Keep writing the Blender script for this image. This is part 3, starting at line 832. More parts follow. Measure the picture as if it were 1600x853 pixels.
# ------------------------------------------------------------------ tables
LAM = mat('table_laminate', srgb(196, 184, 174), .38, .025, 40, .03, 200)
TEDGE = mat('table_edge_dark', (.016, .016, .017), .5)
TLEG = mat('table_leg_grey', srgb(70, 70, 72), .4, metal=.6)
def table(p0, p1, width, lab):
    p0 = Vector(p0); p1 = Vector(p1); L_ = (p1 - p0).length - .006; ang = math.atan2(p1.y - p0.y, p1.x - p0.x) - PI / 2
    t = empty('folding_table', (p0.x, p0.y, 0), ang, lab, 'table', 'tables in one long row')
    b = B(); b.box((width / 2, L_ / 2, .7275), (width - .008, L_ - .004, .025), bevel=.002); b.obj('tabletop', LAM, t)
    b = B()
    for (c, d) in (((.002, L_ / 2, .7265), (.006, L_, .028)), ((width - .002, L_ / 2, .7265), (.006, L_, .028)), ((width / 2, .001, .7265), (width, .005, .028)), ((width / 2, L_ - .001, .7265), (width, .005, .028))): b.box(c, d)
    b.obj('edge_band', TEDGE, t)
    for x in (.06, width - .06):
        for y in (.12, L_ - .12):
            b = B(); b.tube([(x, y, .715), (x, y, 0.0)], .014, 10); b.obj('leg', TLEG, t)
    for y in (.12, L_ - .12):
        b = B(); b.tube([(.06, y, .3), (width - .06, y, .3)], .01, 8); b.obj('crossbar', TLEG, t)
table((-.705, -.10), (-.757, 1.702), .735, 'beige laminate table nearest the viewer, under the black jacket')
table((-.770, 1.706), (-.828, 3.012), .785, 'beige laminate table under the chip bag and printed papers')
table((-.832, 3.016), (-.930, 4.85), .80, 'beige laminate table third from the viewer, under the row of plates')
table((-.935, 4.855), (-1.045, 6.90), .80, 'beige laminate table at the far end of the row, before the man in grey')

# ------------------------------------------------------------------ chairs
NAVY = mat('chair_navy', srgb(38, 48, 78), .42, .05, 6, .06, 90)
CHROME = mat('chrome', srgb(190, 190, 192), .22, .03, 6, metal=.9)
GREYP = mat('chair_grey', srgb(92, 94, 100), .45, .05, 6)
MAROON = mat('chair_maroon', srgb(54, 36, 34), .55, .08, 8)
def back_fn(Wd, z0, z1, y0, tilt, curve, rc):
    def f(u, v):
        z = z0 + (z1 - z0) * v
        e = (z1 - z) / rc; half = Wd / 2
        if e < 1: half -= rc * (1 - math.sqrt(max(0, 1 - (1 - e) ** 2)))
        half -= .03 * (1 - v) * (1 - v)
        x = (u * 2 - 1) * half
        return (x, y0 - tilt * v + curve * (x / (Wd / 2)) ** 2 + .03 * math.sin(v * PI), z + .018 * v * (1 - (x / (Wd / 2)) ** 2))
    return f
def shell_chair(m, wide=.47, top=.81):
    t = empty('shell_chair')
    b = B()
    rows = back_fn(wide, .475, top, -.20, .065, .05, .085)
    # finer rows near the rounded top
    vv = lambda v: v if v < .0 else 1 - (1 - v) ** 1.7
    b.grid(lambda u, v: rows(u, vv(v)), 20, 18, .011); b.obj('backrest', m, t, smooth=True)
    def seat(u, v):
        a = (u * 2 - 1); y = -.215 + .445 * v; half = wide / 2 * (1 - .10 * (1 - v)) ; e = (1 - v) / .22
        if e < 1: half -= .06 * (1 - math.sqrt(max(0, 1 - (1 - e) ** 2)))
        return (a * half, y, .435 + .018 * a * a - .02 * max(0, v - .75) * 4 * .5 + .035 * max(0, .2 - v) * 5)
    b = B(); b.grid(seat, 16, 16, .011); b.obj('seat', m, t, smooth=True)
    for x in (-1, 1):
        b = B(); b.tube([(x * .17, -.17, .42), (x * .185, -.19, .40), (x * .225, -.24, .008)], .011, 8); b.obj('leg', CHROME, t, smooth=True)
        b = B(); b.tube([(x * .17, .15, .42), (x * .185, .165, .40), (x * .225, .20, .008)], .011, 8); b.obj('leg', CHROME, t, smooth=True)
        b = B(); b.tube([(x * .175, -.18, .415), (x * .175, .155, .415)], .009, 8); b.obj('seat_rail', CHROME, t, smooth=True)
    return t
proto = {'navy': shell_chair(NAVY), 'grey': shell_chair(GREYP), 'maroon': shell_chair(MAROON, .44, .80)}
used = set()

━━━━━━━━

▸ **Directive**
Write out the material exactly as given.

▸ **Answer for this exercise**
Keep writing the Blender script for this image. This is part 3, starting at line 832. More parts follow. Measure the picture as if it were 1600x853 pixels.
# ------------------------------------------------------------------ tables
LAM = mat('table_laminate', srgb(196, 184, 174), .38, .025, 40, .03, 200)
TEDGE = mat('table_edge_dark', (.016, .016, .017), .5)
TLEG = mat('table_leg_grey', srgb(70, 70, 72), .4, metal=.6)
def table(p0, p1, width, lab):
    p0 = Vector(p0); p1 = Vector(p1); L_ = (p1 - p0).length - .006; ang = math.atan2(p1.y - p0.y, p1.x - p0.x) - PI / 2
    t = empty('folding_table', (p0.x, p0.y, 0), ang, lab, 'table', 'tables in one long row')
    b = B(); b.box((width / 2, L_ / 2, .7275), (width - .008, L_ - .004, .025), bevel=.002); b.obj('tabletop', LAM, t)
    b = B()
    for (c, d) in (((.002, L_ / 2, .7265), (.006, L_, .028)), ((width - .002, L_ / 2, .7265), (.006, L_, .028)), ((width / 2, .001, .7265), (width, .005, .028)), ((width / 2, L_ - .001, .7265), (width, .005, .028))): b.box(c, d)
    b.obj('edge_band', TEDGE, t)
    for x in (.06, width - .06):
        for y in (.12, L_ - .12):
            b = B(); b.tube([(x, y, .715), (x, y, 0.0)], .014, 10); b.obj('leg', TLEG, t)
    for y in (.12, L_ - .12):
        b = B(); b.tube([(.06, y, .3), (width - .06, y, .3)], .01, 8); b.obj('crossbar', TLEG, t)
table((-.705, -.10), (-.757, 1.702), .735, 'beige laminate table nearest the viewer, under the black jacket')
table((-.770, 1.706), (-.828, 3.012), .785, 'beige laminate table under the chip bag and printed papers')
table((-.832, 3.016), (-.930, 4.85), .80, 'beige laminate table third from the viewer, under the row of plates')
table((-.935, 4.855), (-1.045, 6.90), .80, 'beige laminate table at the far end of the row, before the man in grey')

# ------------------------------------------------------------------ chairs
NAVY = mat('chair_navy', srgb(38, 48, 78), .42, .05, 6, .06, 90)
CHROME = mat('chrome', srgb(190, 190, 192), .22, .03, 6, metal=.9)
GREYP = mat('chair_grey', srgb(92, 94, 100), .45, .05, 6)
MAROON = mat('chair_maroon', srgb(54, 36, 34), .55, .08, 8)
def back_fn(Wd, z0, z1, y0, tilt, curve, rc):
    def f(u, v):
        z = z0 + (z1 - z0) * v
        e = (z1 - z) / rc; half = Wd / 2
        if e < 1: half -= rc * (1 - math.sqrt(max(0, 1 - (1 - e) ** 2)))
        half -= .03 * (1 - v) * (1 - v)
        x = (u * 2 - 1) * half
        return (x, y0 - tilt * v + curve * (x / (Wd / 2)) ** 2 + .03 * math.sin(v * PI), z + .018 * v * (1 - (x / (Wd / 2)) ** 2))
    return f
def shell_chair(m, wide=.47, top=.81):
    t = empty('shell_chair')
    b = B()
    rows = back_fn(wide, .475, top, -.20, .065, .05, .085)
    # finer rows near the rounded top
    vv = lambda v: v if v < .0 else 1 - (1 - v) ** 1.7
    b.grid(lambda u, v: rows(u, vv(v)), 20, 18, .011); b.obj('backrest', m, t, smooth=True)
    def seat(u, v):
        a = (u * 2 - 1); y = -.215 + .445 * v; half = wide / 2 * (1 - .10 * (1 - v)) ; e = (1 - v) / .22
        if e < 1: half -= .06 * (1 - math.sqrt(max(0, 1 - (1 - e) ** 2)))
        return (a * half, y, .435 + .018 * a * a - .02 * max(0, v - .75) * 4 * .5 + .035 * max(0, .2 - v) * 5)
    b = B(); b.grid(seat, 16, 16, .011); b.obj('seat', m, t, smooth=True)
    for x in (-1, 1):
        b = B(); b.tube([(x * .17, -.17, .42), (x * .185, -.19, .40), (x * .225, -.24, .008)], .011, 8); b.obj('leg', CHROME, t, smooth=True)
        b = B(); b.tube([(x * .17, .15, .42), (x * .185, .165, .40), (x * .225, .20, .008)], .011, 8); b.obj('leg', CHROME, t, smooth=True)
        b = B(); b.tube([(x * .175, -.18, .415), (x * .175, .155, .415)], .009, 8); b.obj('seat_rail', CHROME, t, smooth=True)
    return t
proto = {'navy': shell_chair(NAVY), 'grey': shell_chair(GREYP), 'maroon': shell_chair(MAROON, .44, .80)}
used = set()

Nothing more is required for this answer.